(string quartet no. 2)

for string quartet


24 minutes


violins (2); viola and cello

Year Composed:  


Written For:            
Borromeo String Quartet

Commissioned By:

Koussevitzky Music Foundation
for the Borromeo String Quartet

Premiere Performance:

Cape Cod Chamber Music Festival

The Borromeo String Quartet:
Nicholas Kitchenm violin
Kristopher Tong, violin
Mai Motobuchi, viola
Yeesun Kim, cello

Program Notes:

String Quartet no. 2 – “Hope Cycles”, in one movement, focus on the endless war between Palestinians and Israelis in the Middle East from the small person’s point of view. As an Israeli myself, I always find it hard to explain to European /American people where is the real tragedy, the one of the individual person – not the one behind the “selected” pictures one sees on the TV screen or see in any other media. 

The music describes the fear, hate, anger, love, remorse, the claustrophobic and uncertain feeling of being under daily attack (no matter in what side one is.) I believe that without the hope for a real peaceful solution and for better life things would have been much worse – the hope, is what keeps people alive. Yet, between one hopeful chapter to another the reality hits once more – more innocent victims die and more families are being destroyed, on a daily basis. Most of the stories of these individual victims never reach the international media, who ironically enough look only for “big numbers.”  

The viola, represents such an individual, who faces reality on its cruel side. Hoping, lamenting, loving, tendering, and accepting the sad reality. . . . The quartet is built of connected sections, which represent the occurring brutal fate as well as the fate’s acceptation as a natural part of life, the emotional whirlpools, the instability, the fighting, the lamenting emotion, the distanced and cold emotion, the hope, the disillusion, the farewell and the reoccurring destiny, moving on to the next victim.  

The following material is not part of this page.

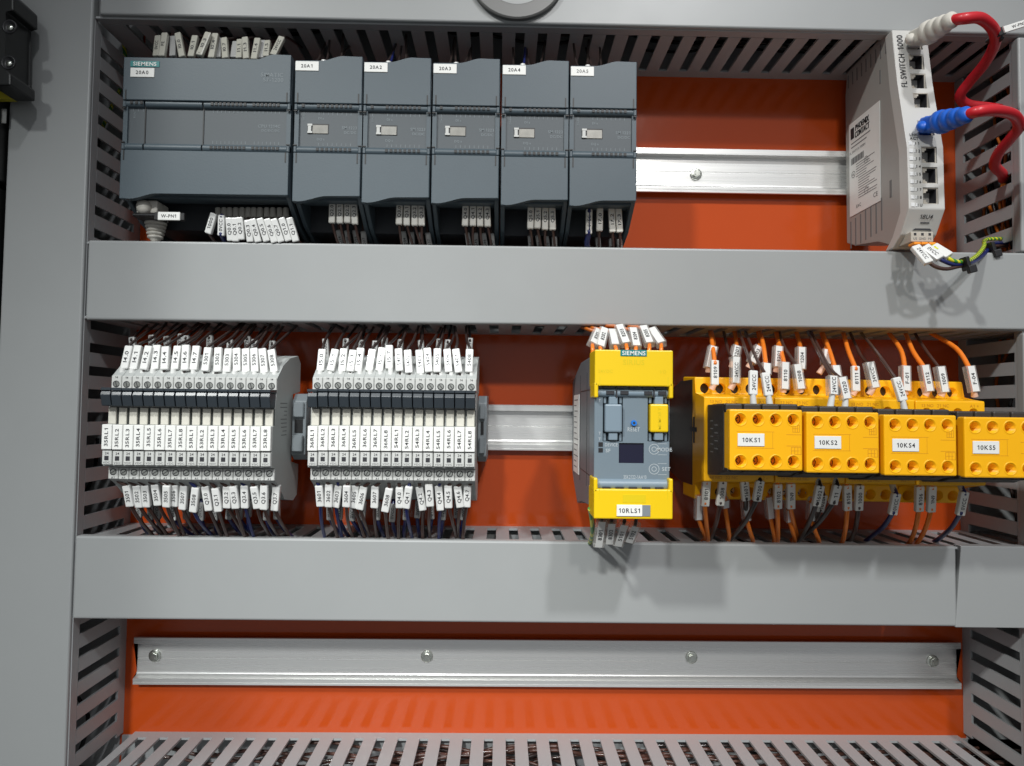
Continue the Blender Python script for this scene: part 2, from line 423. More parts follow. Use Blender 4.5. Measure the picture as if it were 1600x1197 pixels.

There are few short thematic fragments and motives which are repeated in different variations to create a stronger emotional feeling towards the end of the quartet. Some of these short motives include half scale of the Arabic “Maqam Hijaz”, as well as short fragments from Jewish Music. Funny enough, both motives are aurally and historically close related. Even though the subject is highly charged, I decided to restrain the emotional level of expression, so in many cases, except few short emotional bursts, one will perceive a somewhat cold, filtered expression, as if seeing a show from behind a glass. String Quartet no. 2 – “Hope Cycles” was written for Borromeo String Quartet, The Serge Koussevitzky Music Foundation in the Library of Congress and dedicated to the memory of Serge and Natalie Koussevitzky.